* WHAT YOU SHOULD DO: Repeat all of the material exactly as given.
>>>>
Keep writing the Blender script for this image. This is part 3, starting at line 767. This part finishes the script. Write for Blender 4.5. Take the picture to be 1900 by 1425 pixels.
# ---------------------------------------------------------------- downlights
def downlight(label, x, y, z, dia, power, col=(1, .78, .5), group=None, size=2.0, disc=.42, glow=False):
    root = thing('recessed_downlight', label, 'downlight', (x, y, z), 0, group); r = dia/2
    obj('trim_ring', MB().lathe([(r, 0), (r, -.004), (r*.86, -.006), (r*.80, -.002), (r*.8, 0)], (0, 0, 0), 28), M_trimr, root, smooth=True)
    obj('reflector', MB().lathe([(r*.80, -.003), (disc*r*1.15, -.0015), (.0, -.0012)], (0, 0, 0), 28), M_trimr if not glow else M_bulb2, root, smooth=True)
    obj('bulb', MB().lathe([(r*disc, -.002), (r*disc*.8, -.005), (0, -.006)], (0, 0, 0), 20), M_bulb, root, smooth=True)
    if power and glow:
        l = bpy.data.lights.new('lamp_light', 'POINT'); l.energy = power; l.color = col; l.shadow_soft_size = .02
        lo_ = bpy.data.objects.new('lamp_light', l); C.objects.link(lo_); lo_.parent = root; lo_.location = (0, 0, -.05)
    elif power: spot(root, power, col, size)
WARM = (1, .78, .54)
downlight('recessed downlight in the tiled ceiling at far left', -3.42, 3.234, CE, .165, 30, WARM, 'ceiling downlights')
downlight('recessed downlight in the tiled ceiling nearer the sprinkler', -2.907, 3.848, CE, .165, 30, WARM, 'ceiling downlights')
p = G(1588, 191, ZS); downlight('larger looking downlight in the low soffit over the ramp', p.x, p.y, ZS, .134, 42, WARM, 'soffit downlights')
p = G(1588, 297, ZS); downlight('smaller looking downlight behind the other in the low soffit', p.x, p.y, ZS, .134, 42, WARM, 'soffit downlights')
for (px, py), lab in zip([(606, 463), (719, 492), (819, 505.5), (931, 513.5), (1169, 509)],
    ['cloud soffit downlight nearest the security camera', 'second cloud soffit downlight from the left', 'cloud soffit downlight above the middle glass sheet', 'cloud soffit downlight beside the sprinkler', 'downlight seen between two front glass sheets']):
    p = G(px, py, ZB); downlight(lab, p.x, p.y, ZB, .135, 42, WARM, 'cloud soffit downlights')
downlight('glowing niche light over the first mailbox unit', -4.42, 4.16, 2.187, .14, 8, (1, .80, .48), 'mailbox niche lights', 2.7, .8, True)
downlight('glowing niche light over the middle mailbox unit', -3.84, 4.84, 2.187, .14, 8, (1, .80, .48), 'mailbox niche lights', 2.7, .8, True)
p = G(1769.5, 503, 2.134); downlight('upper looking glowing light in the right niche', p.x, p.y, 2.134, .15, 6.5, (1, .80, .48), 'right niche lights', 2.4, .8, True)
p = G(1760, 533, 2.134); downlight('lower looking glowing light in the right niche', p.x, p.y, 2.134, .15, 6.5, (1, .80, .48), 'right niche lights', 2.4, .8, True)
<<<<
* RESPONSE TO THE EXERCISE:
Keep writing the Blender script for this image. This is part 3, starting at line 767. This part finishes the script. Write for Blender 4.5. Take the picture to be 1900 by 1425 pixels.
# ---------------------------------------------------------------- downlights
def downlight(label, x, y, z, dia, power, col=(1, .78, .5), group=None, size=2.0, disc=.42, glow=False):
    root = thing('recessed_downlight', label, 'downlight', (x, y, z), 0, group); r = dia/2
    obj('trim_ring', MB().lathe([(r, 0), (r, -.004), (r*.86, -.006), (r*.80, -.002), (r*.8, 0)], (0, 0, 0), 28), M_trimr, root, smooth=True)
    obj('reflector', MB().lathe([(r*.80, -.003), (disc*r*1.15, -.0015), (.0, -.0012)], (0, 0, 0), 28), M_trimr if not glow else M_bulb2, root, smooth=True)
    obj('bulb', MB().lathe([(r*disc, -.002), (r*disc*.8, -.005), (0, -.006)], (0, 0, 0), 20), M_bulb, root, smooth=True)
    if power and glow:
        l = bpy.data.lights.new('lamp_light', 'POINT'); l.energy = power; l.color = col; l.shadow_soft_size = .02
        lo_ = bpy.data.objects.new('lamp_light', l); C.objects.link(lo_); lo_.parent = root; lo_.location = (0, 0, -.05)
    elif power: spot(root, power, col, size)
WARM = (1, .78, .54)
downlight('recessed downlight in the tiled ceiling at far left', -3.42, 3.234, CE, .165, 30, WARM, 'ceiling downlights')
downlight('recessed downlight in the tiled ceiling nearer the sprinkler', -2.907, 3.848, CE, .165, 30, WARM, 'ceiling downlights')
p = G(1588, 191, ZS); downlight('larger looking downlight in the low soffit over the ramp', p.x, p.y, ZS, .134, 42, WARM, 'soffit downlights')
p = G(1588, 297, ZS); downlight('smaller looking downlight behind the other in the low soffit', p.x, p.y, ZS, .134, 42, WARM, 'soffit downlights')
for (px, py), lab in zip([(606, 463), (719, 492), (819, 505.5), (931, 513.5), (1169, 509)],
    ['cloud soffit downlight nearest the security camera', 'second cloud soffit downlight from the left', 'cloud soffit downlight above the middle glass sheet', 'cloud soffit downlight beside the sprinkler', 'downlight seen between two front glass sheets']):
    p = G(px, py, ZB); downlight(lab, p.x, p.y, ZB, .135, 42, WARM, 'cloud soffit downlights')
downlight('glowing niche light over the first mailbox unit', -4.42, 4.16, 2.187, .14, 8, (1, .80, .48), 'mailbox niche lights', 2.7, .8, True)
downlight('glowing niche light over the middle mailbox unit', -3.84, 4.84, 2.187, .14, 8, (1, .80, .48), 'mailbox niche lights', 2.7, .8, True)
p = G(1769.5, 503, 2.134); downlight('upper looking glowing light in the right niche', p.x, p.y, 2.134, .15, 6.5, (1, .80, .48), 'right niche lights', 2.4, .8, True)
p = G(1760, 533, 2.134); downlight('lower looking glowing light in the right niche', p.x, p.y, 2.134, .15, 6.5, (1, .80, .48), 'right niche lights', 2.4, .8, True)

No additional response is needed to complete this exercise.